Opinion
January 9, 1956
In an action for a judgment declaring that appellant is respondent's lawful wife and that the foreign divorce obtained by respondent is invalid and of no force and effect, the appeal is from so much of an order as denies appellant's motion to strike out three affirmative defenses, pursuant to rule 103 of the Rules of Civil Practice, and as denies her motion for an allowance to prosecute the action, pursuant to section 1169-a of the Civil Practice Act, without prejudice to the renewal thereof before the trial court.
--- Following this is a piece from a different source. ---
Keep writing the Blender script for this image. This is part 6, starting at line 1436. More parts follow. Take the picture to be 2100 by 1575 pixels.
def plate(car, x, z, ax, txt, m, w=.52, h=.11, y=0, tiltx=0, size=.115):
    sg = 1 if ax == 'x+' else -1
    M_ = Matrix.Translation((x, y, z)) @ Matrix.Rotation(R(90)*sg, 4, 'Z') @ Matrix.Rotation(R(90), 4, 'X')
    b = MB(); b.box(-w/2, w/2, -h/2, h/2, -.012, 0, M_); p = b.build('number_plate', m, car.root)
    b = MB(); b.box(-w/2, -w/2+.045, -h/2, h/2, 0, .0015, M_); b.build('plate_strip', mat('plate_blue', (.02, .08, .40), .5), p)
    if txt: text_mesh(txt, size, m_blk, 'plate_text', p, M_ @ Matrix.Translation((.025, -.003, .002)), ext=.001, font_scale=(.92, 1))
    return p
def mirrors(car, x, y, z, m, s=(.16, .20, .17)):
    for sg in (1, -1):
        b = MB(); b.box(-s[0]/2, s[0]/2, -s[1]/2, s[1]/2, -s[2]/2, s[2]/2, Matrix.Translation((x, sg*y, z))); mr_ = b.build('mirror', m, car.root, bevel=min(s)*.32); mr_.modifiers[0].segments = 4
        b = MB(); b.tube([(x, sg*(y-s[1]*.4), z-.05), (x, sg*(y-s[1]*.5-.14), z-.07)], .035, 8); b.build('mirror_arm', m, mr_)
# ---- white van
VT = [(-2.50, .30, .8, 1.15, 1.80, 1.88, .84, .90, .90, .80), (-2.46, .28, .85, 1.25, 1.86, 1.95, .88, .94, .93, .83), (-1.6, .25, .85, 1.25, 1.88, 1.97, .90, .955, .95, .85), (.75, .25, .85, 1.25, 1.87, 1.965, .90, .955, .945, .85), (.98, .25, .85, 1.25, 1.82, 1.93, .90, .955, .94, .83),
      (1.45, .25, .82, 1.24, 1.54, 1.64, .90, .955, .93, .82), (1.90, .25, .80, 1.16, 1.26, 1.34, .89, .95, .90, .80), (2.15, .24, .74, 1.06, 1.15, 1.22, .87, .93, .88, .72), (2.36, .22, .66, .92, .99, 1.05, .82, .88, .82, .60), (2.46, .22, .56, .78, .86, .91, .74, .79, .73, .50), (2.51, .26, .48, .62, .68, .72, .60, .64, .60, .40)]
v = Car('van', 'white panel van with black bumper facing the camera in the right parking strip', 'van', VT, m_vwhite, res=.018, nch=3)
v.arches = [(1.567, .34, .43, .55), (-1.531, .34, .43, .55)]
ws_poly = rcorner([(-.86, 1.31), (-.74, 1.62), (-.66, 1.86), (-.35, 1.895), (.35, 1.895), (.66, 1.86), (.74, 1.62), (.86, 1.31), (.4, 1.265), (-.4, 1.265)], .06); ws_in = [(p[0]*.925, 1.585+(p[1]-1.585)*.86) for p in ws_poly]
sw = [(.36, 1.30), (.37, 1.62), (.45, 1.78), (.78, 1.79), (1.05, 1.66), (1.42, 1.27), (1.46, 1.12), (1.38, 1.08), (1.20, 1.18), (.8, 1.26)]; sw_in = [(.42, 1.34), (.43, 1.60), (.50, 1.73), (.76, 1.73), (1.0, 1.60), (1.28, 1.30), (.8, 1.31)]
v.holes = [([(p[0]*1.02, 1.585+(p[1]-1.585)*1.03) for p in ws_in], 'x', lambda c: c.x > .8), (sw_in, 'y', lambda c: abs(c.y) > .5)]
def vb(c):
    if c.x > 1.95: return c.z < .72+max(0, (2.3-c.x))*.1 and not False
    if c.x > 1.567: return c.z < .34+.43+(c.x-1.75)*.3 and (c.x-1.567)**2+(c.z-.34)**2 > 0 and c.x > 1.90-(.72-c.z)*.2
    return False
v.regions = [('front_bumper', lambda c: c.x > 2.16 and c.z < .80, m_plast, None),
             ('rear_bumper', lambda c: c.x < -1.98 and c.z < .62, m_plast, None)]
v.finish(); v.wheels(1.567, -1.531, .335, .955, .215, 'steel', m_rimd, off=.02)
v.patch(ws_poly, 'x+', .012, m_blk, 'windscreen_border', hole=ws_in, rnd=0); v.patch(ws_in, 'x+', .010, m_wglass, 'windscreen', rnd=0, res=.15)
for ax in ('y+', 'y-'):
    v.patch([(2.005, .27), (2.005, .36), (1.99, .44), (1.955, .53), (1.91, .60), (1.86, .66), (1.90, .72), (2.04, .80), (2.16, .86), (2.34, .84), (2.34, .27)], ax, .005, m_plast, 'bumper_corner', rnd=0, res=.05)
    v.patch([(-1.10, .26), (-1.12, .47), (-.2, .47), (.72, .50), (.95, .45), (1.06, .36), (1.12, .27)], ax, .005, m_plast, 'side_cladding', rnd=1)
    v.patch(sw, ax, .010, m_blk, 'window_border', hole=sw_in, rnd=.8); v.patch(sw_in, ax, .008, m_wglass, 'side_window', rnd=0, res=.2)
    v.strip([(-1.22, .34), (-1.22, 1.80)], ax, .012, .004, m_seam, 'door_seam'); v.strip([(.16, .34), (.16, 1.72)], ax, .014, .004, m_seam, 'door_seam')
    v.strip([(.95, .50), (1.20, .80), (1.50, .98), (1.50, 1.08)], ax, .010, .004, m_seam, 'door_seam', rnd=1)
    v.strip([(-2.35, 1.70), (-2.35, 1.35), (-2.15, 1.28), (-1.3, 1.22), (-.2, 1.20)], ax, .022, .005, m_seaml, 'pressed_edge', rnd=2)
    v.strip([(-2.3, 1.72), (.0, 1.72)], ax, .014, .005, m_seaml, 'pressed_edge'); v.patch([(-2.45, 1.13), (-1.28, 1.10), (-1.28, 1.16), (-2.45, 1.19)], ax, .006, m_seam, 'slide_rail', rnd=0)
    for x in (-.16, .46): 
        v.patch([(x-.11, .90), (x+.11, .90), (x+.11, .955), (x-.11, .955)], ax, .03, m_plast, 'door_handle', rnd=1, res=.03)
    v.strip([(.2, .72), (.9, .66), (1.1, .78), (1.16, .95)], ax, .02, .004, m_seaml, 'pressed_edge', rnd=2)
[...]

Order modified by striking from the first ordering paragraph everything following the words "in all respects" and by substituting therefor the words "granted, and it is further." As so modified, order affirmed, with $10 costs and disbursements to appellant. The only question before the court is respondent's domicile and bona fide residence in the State of Arkansas. The burden of overthrowing the apparent jurisdictional validity of respondent's foreign decree by disproving his intention to establish a domicile in that State is solely on appellant. The affirmative defenses are sham and frivolous. ( Matter of Franklin v. Franklin, 295 N.Y. 431, 434; Williams v. North Carolina, 325 U.S. 226; Esenwein v. Commonwealth, 325 U.S. 279.) Nolan, P.J., Wenzel, Beldock, Murphy and Ughetta, JJ., concur. [See post, p. 833.]